Saturday, June 21, 2014

When We Wonder Why
The British spend $3,400 and we spend $8,500 per person for health care…and the British system ranks #1 in quality…we ranked last.

The US is currently wobbling under the cumulative weight of a $17 trillion dollar national debt.  No one thinks this is a good thing, but it seems most of us think all sorts of things about this situation that completely miss the mark.

For instance, we have been steadily moving in the right direction, but opinion polls show an overwhelming number of us are not seeing this.  Our annual deficit (that creates the debt, one year at a time) peaked in 2009 as a result of the bank-driven near collapse of the economy and has been reduced by more than 50% this year…and it will be still lower next year. 

Polling data also shows that, while concerned, we remain both unwilling to cut programs and unwilling to raise taxes…the two steps we need to take if we want to increase the pace of moving in the right direction.  In fact, we only agree on one way to reduce the debt: reduce foreign aid.  Unfortunately, xenophobes have persuaded us that foreign aid is as much as 28% of our expenditures, when it is actually less than 1%, so that even eliminating foreign aid will have no impact on the debt.

When we wonder why so many of us are so misinformed, there are many culprits:  consumer culture saturating communication channels with a public pedagogy that encourages us to ignore science and forget our own history, our longstanding tendency to conflate irresponsibility with freedom, and elites willing to shamelessly mislead us…like our former Vice President Cheney did yet again this past week.

Cheney blamed our current president for the chaos in Iraq, because our current president implemented the withdrawal plan Cheney’s administration negotiated and signed, attempting to re-write history to erase his own errors that brought us to war in Iraq in the first place.  EJ Dionne reminds us…

On March 16, 2003, just days before the war started, Cheney sat down with the late Tim Russert on NBC’s Meet the Press for what still stands as the most revealing of the prewar interviews.
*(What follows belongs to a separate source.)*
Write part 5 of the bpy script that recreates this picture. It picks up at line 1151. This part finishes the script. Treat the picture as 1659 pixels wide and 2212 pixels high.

Cheney was adamant that “to suggest that we need several hundred thousand troops there after military operations cease, after the conflict ends, I don’t think is accurate. I think that’s an overstatement.”

A Rand study commissioned by Cheney found that more than 2 million American soldiers fought in the Iraq and Afganistan.

“We will, in fact, be greeted as liberators,” he famously said, and proceeded to play down the very sectarian divisions that are plaguing the country now.

Think about exactly how wrong this statement is now and that, at the time, it is difficult to imagine anyone believing this statement to be true.  Meaning our VP was willing to simply lie to put our young men and women in harm’s way with no exit strategy or plan for how it might advance our national interest.  Fellow Republican, Rand Paul, claims that the billion dollar, no-bid, contracts Halliburton received for the war are the reason Cheney chose to ‘snooker’ the American public.

Russert asked: “And you are convinced the Kurds, the Sunnis, the Shiites will come together in a democracy?” Cheney replied quickly: “They have so far.”

Since we have to assume Cheney is not stupid and he understands the politics of the Middle East, this comment can only be interpreted as another willful effort to mislead, and to put millions of American lives at risk for decades in the process.

Ah yes, regime change would work out just fine — better than fine. “Extremists in the region would have to rethink their strategy of jihad,” Cheney had told the Veterans of Foreign Wars seven months earlier. “Moderates throughout the region would take heart.” Plus a bonus: “Our ability to advance the Israeli-Palestinian peace process would be enhanced.” This was the war that would cure all that ailed us.

Thanks to the Cheney op-ed, we can see how Obama’s hawkish critics are out to create a double standard. Whenever they are called out for how mistaken they were about Iraq in the first place, they piously lecture against “relitigating the past” and say we must instead look forward. At the same time, many of them feel perfectly free to trash the president in extreme and even vile terms.